══ Data to process

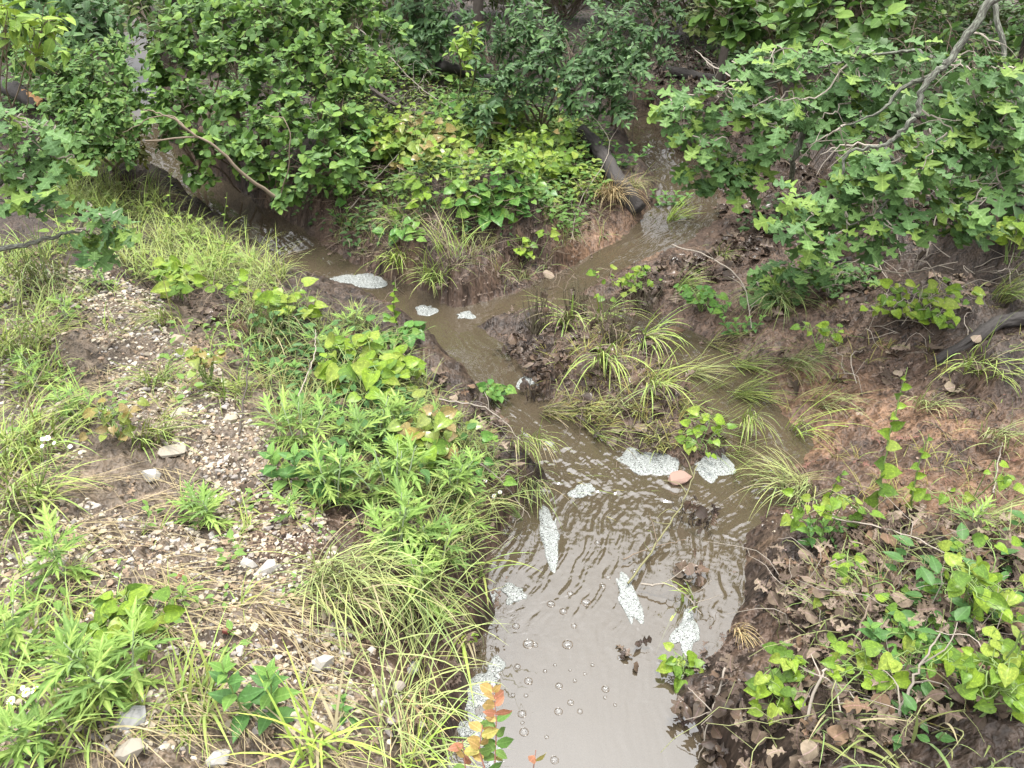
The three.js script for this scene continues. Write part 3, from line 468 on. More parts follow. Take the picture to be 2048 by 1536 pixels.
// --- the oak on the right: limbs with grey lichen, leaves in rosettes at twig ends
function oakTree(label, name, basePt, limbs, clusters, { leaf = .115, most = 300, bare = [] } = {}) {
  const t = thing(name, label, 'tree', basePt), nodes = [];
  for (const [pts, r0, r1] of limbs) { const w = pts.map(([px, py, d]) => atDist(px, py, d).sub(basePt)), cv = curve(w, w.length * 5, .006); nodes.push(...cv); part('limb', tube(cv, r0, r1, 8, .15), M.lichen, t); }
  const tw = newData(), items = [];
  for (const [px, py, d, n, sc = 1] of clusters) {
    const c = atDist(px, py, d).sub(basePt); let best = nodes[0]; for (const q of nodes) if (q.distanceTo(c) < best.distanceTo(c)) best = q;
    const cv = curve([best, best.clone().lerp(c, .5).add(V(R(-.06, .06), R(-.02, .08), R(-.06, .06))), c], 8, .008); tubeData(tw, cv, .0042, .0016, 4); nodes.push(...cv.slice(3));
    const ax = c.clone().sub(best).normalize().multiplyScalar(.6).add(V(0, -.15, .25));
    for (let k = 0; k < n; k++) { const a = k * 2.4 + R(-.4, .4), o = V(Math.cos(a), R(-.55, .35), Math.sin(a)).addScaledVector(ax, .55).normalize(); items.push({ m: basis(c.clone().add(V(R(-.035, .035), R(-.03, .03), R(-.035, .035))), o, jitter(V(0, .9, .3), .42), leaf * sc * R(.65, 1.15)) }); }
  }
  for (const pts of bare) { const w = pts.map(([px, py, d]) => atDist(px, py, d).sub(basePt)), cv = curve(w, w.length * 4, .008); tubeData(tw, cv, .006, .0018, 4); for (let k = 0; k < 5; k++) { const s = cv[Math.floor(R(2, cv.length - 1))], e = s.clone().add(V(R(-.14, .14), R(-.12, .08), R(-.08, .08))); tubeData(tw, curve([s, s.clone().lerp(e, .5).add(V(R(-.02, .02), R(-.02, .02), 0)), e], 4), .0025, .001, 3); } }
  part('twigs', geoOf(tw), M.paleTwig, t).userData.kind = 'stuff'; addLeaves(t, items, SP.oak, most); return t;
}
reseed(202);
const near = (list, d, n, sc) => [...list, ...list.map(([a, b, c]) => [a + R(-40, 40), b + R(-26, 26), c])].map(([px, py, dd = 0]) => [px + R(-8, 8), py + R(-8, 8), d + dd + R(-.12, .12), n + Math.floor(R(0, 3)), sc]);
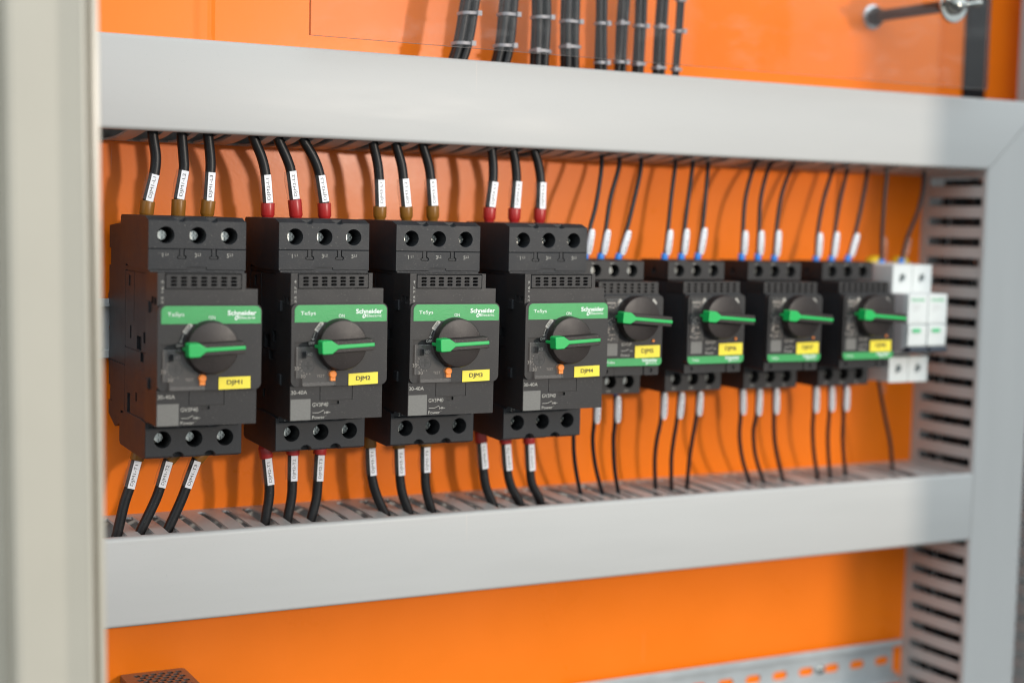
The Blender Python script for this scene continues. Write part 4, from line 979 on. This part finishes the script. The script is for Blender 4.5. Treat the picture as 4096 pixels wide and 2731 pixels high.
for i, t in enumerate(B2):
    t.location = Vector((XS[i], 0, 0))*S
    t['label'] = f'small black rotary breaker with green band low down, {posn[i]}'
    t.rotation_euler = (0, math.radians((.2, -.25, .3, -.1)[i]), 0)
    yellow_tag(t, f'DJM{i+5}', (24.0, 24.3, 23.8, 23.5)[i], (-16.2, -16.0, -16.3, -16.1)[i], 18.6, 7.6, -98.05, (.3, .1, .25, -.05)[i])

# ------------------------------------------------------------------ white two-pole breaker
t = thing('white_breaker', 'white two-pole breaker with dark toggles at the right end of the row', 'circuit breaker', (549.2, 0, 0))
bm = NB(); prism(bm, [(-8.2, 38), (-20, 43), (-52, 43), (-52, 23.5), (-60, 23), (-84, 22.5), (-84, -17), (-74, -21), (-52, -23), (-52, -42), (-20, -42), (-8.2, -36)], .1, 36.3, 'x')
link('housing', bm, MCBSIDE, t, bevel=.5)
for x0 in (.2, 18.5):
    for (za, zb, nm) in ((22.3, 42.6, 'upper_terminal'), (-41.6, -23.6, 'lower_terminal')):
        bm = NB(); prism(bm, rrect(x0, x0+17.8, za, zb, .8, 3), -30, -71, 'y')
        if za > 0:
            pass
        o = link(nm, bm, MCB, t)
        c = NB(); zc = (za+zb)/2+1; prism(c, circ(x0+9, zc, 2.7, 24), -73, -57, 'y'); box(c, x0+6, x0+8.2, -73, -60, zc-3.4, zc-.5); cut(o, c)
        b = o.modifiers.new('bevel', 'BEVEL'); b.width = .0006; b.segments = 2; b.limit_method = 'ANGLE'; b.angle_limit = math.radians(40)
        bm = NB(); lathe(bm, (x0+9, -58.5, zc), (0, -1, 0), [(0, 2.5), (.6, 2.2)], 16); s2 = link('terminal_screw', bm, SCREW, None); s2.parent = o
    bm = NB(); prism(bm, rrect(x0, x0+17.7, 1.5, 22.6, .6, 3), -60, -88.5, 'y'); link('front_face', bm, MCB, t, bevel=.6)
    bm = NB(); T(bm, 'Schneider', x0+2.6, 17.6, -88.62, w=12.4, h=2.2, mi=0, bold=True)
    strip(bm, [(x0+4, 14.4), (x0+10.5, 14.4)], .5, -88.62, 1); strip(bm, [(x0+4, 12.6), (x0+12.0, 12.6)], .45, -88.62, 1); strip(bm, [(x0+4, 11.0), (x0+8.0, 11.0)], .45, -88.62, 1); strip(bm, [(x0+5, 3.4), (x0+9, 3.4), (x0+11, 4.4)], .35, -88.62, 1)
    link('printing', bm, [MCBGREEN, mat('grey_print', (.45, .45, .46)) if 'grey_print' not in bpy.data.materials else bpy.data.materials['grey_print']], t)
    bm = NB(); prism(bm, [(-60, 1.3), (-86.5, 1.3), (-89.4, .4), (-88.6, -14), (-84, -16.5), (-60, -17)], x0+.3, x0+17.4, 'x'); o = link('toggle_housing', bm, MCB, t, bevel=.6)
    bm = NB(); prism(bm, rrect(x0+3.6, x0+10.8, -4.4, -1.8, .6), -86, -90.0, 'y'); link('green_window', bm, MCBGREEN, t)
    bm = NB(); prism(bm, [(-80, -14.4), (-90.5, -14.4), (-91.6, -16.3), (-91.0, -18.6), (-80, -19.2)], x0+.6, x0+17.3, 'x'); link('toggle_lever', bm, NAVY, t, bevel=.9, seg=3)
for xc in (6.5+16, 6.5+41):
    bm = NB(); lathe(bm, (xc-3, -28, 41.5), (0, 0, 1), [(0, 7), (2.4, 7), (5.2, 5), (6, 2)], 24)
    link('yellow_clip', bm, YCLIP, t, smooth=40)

════

- What is required
Exclude the images, then output the data above word for word.

- Answer below
The three.js script for this scene continues. Write part 3, from line 468 on. More parts follow. Take the picture to be 2048 by 1536 pixels.
// --- the oak on the right: limbs with grey lichen, leaves in rosettes at twig ends
function oakTree(label, name, basePt, limbs, clusters, { leaf = .115, most = 300, bare = [] } = {}) {
  const t = thing(name, label, 'tree', basePt), nodes = [];
  for (const [pts, r0, r1] of limbs) { const w = pts.map(([px, py, d]) => atDist(px, py, d).sub(basePt)), cv = curve(w, w.length * 5, .006); nodes.push(...cv); part('limb', tube(cv, r0, r1, 8, .15), M.lichen, t); }
  const tw = newData(), items = [];
  for (const [px, py, d, n, sc = 1] of clusters) {
    const c = atDist(px, py, d).sub(basePt); let best = nodes[0]; for (const q of nodes) if (q.distanceTo(c) < best.distanceTo(c)) best = q;
    const cv = curve([best, best.clone().lerp(c, .5).add(V(R(-.06, .06), R(-.02, .08), R(-.06, .06))), c], 8, .008); tubeData(tw, cv, .0042, .0016, 4); nodes.push(...cv.slice(3));
    const ax = c.clone().sub(best).normalize().multiplyScalar(.6).add(V(0, -.15, .25));
    for (let k = 0; k < n; k++) { const a = k * 2.4 + R(-.4, .4), o = V(Math.cos(a), R(-.55, .35), Math.sin(a)).addScaledVector(ax, .55).normalize(); items.push({ m: basis(c.clone().add(V(R(-.035, .035), R(-.03, .03), R(-.035, .035))), o, jitter(V(0, .9, .3), .42), leaf * sc * R(.65, 1.15)) }); }
  }
  for (const pts of bare) { const w = pts.map(([px, py, d]) => atDist(px, py, d).sub(basePt)), cv = curve(w, w.length * 4, .008); tubeData(tw, cv, .006, .0018, 4); for (let k = 0; k < 5; k++) { const s = cv[Math.floor(R(2, cv.length - 1))], e = s.clone().add(V(R(-.14, .14), R(-.12, .08), R(-.08, .08))); tubeData(tw, curve([s, s.clone().lerp(e, .5).add(V(R(-.02, .02), R(-.02, .02), 0)), e], 4), .0025, .001, 3); } }
  part('twigs', geoOf(tw), M.paleTwig, t).userData.kind = 'stuff'; addLeaves(t, items, SP.oak, most); return t;
}
reseed(202);
const near = (list, d, n, sc) => [...list, ...list.map(([a, b, c]) => [a + R(-40, 40), b + R(-26, 26), c])].map(([px, py, dd = 0]) => [px + R(-8, 8), py + R(-8, 8), d + dd + R(-.12, .12), n + Math.floor(R(0, 3)), sc]);
The Blender Python script for this scene continues. Write part 4, from line 979 on. This part finishes the script. The script is for Blender 4.5. Treat the picture as 4096 pixels wide and 2731 pixels high.
for i, t in enumerate(B2):
    t.location = Vector((XS[i], 0, 0))*S
    t['label'] = f'small black rotary breaker with green band low down, {posn[i]}'
    t.rotation_euler = (0, math.radians((.2, -.25, .3, -.1)[i]), 0)
    yellow_tag(t, f'DJM{i+5}', (24.0, 24.3, 23.8, 23.5)[i], (-16.2, -16.0, -16.3, -16.1)[i], 18.6, 7.6, -98.05, (.3, .1, .25, -.05)[i])

# ------------------------------------------------------------------ white two-pole breaker
t = thing('white_breaker', 'white two-pole breaker with dark toggles at the right end of the row', 'circuit breaker', (549.2, 0, 0))
bm = NB(); prism(bm, [(-8.2, 38), (-20, 43), (-52, 43), (-52, 23.5), (-60, 23), (-84, 22.5), (-84, -17), (-74, -21), (-52, -23), (-52, -42), (-20, -42), (-8.2, -36)], .1, 36.3, 'x')
link('housing', bm, MCBSIDE, t, bevel=.5)
for x0 in (.2, 18.5):
    for (za, zb, nm) in ((22.3, 42.6, 'upper_terminal'), (-41.6, -23.6, 'lower_terminal')):
        bm = NB(); prism(bm, rrect(x0, x0+17.8, za, zb, .8, 3), -30, -71, 'y')
        if za > 0:
            pass
        o = link(nm, bm, MCB, t)
        c = NB(); zc = (za+zb)/2+1; prism(c, circ(x0+9, zc, 2.7, 24), -73, -57, 'y'); box(c, x0+6, x0+8.2, -73, -60, zc-3.4, zc-.5); cut(o, c)
        b = o.modifiers.new('bevel', 'BEVEL'); b.width = .0006; b.segments = 2; b.limit_method = 'ANGLE'; b.angle_limit = math.radians(40)
        bm = NB(); lathe(bm, (x0+9, -58.5, zc), (0, -1, 0), [(0, 2.5), (.6, 2.2)], 16); s2 = link('terminal_screw', bm, SCREW, None); s2.parent = o
    bm = NB(); prism(bm, rrect(x0, x0+17.7, 1.5, 22.6, .6, 3), -60, -88.5, 'y'); link('front_face', bm, MCB, t, bevel=.6)
    bm = NB(); T(bm, 'Schneider', x0+2.6, 17.6, -88.62, w=12.4, h=2.2, mi=0, bold=True)
    strip(bm, [(x0+4, 14.4), (x0+10.5, 14.4)], .5, -88.62, 1); strip(bm, [(x0+4, 12.6), (x0+12.0, 12.6)], .45, -88.62, 1); strip(bm, [(x0+4, 11.0), (x0+8.0, 11.0)], .45, -88.62, 1); strip(bm, [(x0+5, 3.4), (x0+9, 3.4), (x0+11, 4.4)], .35, -88.62, 1)
    link('printing', bm, [MCBGREEN, mat('grey_print', (.45, .45, .46)) if 'grey_print' not in bpy.data.materials else bpy.data.materials['grey_print']], t)
    bm = NB(); prism(bm, [(-60, 1.3), (-86.5, 1.3), (-89.4, .4), (-88.6, -14), (-84, -16.5), (-60, -17)], x0+.3, x0+17.4, 'x'); o = link('toggle_housing', bm, MCB, t, bevel=.6)
    bm = NB(); prism(bm, rrect(x0+3.6, x0+10.8, -4.4, -1.8, .6), -86, -90.0, 'y'); link('green_window', bm, MCBGREEN, t)
    bm = NB(); prism(bm, [(-80, -14.4), (-90.5, -14.4), (-91.6, -16.3), (-91.0, -18.6), (-80, -19.2)], x0+.6, x0+17.3, 'x'); link('toggle_lever', bm, NAVY, t, bevel=.9, seg=3)
for xc in (6.5+16, 6.5+41):
    bm = NB(); lathe(bm, (xc-3, -28, 41.5), (0, 0, 1), [(0, 7), (2.4, 7), (5.2, 5), (6, 2)], 24)
    link('yellow_clip', bm, YCLIP, t, smooth=40)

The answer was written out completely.